Work through the material below line by line and say how many lines include the word "units". Only the number, please.

+++ SUPPLIED MATERIAL

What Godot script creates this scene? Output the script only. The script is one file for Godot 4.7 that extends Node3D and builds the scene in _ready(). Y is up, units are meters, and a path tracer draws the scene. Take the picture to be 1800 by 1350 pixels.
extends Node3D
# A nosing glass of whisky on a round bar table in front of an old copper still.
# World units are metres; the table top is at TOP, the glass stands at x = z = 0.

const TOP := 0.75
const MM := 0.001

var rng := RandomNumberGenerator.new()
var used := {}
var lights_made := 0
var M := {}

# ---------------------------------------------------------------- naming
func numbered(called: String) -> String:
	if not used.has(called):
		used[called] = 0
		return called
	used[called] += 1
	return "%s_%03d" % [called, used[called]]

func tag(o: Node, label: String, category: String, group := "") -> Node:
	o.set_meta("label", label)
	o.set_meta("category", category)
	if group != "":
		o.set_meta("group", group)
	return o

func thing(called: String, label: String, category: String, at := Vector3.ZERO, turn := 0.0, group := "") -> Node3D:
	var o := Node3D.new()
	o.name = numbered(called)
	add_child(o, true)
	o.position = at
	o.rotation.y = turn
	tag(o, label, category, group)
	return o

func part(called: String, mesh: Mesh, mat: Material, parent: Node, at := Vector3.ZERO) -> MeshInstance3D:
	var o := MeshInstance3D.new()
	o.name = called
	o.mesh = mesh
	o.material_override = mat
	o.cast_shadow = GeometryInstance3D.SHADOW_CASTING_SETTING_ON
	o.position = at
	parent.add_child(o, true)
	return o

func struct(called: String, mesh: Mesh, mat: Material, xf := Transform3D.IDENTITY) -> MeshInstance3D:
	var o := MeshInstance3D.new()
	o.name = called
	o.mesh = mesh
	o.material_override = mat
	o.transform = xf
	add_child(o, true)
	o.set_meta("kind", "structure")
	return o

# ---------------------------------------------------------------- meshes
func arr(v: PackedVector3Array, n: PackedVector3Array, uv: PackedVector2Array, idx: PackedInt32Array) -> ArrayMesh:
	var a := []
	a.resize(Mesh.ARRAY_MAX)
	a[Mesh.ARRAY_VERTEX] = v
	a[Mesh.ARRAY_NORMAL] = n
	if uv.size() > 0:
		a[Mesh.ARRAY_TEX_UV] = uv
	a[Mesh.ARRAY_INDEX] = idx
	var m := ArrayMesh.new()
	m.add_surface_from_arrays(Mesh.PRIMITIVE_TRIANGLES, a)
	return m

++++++

• **THE OUTPUT**
2